Review of Eyes Of Laura Mars

6 / 10

Introduction


Laura Mars (Faye Dunaway) is a celebrity fashion photographer who specialises in glorifying death and sadistic sex. She begins to see murders through the eyes of the killer, first unconsciously (her pictures resemble recent murders) and then consciously as visions hit her with increasing frequency. John Neville (a young Tommy Lee Jones) is a detective assigned to the cases. Initially adversarial, Mars and Neville develop a relationship and become closer as the plot races to a shocking conclusion.

While it’s passé now, this must have been one of the first “through the eyes of a killer” movies. So, does it work 22 years after it was made?



Video


Given a late 70s source, the video is pretty good. We get a 1:1.85 anamorphic image. Detail is good. There are some obvious sparkles during the early part of the film but this is probably down to the source and there are no other obvious flaws.
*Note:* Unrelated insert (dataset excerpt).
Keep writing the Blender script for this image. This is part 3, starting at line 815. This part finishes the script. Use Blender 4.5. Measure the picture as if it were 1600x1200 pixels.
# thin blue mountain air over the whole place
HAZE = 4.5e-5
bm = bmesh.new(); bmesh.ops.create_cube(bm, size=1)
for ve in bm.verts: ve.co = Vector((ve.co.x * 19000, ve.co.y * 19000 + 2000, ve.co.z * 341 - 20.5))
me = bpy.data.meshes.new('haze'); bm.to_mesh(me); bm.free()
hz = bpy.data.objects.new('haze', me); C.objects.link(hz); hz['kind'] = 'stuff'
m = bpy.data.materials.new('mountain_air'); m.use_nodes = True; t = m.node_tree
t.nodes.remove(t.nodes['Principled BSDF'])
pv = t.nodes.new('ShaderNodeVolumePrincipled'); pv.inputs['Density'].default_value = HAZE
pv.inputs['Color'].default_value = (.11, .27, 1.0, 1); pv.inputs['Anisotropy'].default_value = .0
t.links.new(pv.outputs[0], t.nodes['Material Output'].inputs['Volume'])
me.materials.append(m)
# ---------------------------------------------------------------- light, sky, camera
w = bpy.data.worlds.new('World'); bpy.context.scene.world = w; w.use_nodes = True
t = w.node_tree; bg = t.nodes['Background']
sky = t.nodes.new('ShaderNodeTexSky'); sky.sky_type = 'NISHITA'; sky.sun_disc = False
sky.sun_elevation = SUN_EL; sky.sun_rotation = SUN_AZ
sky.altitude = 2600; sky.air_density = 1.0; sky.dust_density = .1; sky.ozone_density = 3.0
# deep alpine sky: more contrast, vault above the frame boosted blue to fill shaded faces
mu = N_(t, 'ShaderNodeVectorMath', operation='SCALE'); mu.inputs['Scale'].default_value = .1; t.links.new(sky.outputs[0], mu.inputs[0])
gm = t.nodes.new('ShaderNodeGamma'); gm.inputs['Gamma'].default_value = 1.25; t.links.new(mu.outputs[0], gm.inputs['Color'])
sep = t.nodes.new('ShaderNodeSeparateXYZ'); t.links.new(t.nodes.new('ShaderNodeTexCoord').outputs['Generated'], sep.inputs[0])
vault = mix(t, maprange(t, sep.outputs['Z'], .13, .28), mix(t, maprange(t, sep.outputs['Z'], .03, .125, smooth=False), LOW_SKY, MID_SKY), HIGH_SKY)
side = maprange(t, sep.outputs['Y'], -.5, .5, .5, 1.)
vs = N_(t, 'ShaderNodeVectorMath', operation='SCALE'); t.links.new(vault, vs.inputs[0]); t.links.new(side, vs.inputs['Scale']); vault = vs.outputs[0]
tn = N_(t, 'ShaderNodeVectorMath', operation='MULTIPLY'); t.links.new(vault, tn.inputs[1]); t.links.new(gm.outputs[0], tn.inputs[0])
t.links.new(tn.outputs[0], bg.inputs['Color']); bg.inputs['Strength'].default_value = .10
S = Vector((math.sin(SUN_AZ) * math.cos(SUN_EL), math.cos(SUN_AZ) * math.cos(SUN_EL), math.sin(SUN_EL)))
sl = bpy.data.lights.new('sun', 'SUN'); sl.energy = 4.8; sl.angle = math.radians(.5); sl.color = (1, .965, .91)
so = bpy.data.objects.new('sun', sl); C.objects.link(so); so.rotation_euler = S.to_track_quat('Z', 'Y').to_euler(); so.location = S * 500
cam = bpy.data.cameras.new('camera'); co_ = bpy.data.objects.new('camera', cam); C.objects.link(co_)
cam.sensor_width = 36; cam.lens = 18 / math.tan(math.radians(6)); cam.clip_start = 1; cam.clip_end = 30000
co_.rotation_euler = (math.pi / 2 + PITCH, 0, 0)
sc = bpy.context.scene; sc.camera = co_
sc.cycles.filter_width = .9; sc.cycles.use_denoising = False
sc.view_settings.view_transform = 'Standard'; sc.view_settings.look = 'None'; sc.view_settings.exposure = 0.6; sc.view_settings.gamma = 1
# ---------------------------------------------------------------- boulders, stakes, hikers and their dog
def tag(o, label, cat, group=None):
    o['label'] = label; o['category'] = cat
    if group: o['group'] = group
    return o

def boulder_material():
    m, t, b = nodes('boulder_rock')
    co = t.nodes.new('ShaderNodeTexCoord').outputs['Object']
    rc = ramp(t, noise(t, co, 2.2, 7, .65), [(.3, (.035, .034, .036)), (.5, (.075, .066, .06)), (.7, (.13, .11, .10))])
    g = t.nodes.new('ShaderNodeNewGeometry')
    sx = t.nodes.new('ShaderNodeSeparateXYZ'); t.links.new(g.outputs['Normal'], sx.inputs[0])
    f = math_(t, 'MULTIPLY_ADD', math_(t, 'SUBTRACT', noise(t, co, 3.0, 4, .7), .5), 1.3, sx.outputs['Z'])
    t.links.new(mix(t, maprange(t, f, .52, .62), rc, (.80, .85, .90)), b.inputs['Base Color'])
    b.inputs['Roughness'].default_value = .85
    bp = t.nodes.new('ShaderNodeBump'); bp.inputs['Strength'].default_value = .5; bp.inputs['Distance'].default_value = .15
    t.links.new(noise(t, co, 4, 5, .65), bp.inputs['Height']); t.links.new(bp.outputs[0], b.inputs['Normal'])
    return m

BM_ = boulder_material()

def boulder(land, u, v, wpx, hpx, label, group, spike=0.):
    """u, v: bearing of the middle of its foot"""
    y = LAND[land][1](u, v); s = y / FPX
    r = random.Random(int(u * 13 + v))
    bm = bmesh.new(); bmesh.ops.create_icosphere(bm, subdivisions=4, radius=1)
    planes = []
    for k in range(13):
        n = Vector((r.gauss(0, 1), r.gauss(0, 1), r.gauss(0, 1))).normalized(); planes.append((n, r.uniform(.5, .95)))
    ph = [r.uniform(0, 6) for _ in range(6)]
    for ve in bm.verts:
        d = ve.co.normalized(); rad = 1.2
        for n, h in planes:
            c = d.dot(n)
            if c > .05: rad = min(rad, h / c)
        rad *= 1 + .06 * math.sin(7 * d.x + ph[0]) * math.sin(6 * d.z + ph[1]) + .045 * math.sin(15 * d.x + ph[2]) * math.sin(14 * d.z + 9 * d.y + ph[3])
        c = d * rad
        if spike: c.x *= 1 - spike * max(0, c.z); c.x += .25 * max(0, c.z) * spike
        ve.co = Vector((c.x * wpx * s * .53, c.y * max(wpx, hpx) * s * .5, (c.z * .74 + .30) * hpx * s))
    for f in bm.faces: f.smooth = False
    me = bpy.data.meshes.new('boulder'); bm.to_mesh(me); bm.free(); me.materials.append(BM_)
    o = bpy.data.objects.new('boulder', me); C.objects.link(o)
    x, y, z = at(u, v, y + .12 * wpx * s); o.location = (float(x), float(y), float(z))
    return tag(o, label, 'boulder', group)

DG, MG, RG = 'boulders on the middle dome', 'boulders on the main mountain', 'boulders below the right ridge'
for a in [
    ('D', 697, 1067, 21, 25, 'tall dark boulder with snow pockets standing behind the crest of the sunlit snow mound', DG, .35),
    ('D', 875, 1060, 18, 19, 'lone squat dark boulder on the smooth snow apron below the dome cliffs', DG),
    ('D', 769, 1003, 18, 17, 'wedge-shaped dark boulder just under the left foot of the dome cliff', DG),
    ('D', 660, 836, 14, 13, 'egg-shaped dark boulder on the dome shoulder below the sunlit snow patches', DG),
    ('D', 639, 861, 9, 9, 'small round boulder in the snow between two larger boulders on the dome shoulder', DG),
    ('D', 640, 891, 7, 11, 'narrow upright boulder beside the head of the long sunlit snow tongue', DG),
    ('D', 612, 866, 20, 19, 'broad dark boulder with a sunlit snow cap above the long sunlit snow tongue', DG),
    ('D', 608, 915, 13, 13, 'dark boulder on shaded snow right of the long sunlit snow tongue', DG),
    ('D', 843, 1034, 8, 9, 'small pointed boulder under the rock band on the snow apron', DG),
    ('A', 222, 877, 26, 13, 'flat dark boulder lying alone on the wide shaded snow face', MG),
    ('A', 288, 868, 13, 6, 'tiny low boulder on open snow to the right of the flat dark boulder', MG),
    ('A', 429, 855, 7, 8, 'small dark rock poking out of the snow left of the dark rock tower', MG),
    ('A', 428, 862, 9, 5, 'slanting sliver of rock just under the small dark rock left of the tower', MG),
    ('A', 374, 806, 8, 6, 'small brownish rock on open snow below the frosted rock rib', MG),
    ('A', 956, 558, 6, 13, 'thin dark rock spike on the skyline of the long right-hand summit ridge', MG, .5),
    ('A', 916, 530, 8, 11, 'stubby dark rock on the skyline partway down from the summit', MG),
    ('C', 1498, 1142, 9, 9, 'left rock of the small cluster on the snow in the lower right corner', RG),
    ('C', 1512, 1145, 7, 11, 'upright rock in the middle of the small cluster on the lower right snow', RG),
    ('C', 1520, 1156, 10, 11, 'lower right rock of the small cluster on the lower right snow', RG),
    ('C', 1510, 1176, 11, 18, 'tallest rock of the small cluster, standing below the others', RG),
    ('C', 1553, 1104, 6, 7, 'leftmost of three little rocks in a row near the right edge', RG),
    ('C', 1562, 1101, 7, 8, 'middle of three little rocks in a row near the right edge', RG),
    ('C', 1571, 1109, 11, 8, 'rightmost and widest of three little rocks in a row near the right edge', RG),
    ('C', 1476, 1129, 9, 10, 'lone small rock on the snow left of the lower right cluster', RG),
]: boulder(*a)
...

Colours are muted and desaturated. I haven’t seen the film before and so I can’t be certain, but I suspect that this is an intentional cinematography decision and not a transfer flaw.

There is an occasional striking scene, like a light streaming through a studio window or a photo shoot in Columbus Circle, but the visuals are generally dull.



Audio


This DVD has a Mono soundtrack, which is reasonable for a 1978 film. Sound is largely crisp and clear.

The soundtrack is a mix of cheesy 70s disco (Native New Yorker, etc) and menacing, strident score. Overall, it works but it isn’t a classic.



Features


As well as a photo gallery, you get a bewildering featurette and a commentary by the director Irvin Kershner. The featurette is done is a gaudy 70s style and reveals nothing about the film. You might possibly sit through it once but you’ll never watch it again.

The commentary is adequate but outstays its welcome. Kershner seems uncomfortable leaving even a few seconds silence and, therefore, takes us through the making of the film and its imagery in painstaking detail. Sometimes this is interesting, but often is tedious. For example, he tells us (in detail) how a character is walking down a corridor. Yes, we know this; we are watching the film after all. I suppose I shouldn’t be too hard on him. He is obviously more comfortable behind the camera than the microphone and he does share some valuable insights. Worth a listen.

The menus are static and done is a tacky 70s style. It suits the film but isn’t pretty.



Conclusion


Some films are timeless. It doesn’t matter whether they were made in the 20s or the 90s; the themes, script, direction and music transcend the period and the remain as fresh today as when they were made.

Not Eyes of Laura Mars. Pretty much everything in it is dated. It screams 70s, from the setting (“trendy” NYC) to the hair (big on the women, shaggy on the men). That’s not to say that it’s bad. The script by John Carpenter is fine, direction is stylish (just a shame it is a 70s style) and the music is effectively stylish in places (if strident). The film has some genuinely chilling/thrilling scenes and the ending is surprising yet logical.

For me though, the acting lets it down. It’s not bad; more uncomfortable. Nobody is natural; everybody is obviously playing a role. This may be deliberate; it may be intended to represent the false existence of the characters in the shallow world of fashion in 70s New York. Or, it may not. To my mind the acting just doesn’t work.

I did, however, enjoy it. If you get past the 70s chic/kitsch and the acting, there is a decent film in there. Maybe, it just needs a remake. If you swap Julieane Moore (or even Sharon Stone) for Faye Dunaway and Russell Crowe for Tommy Lee Jones, and update it to post-Millenial New York, you might just have a winner on your hands. After all, it worked for Shaft.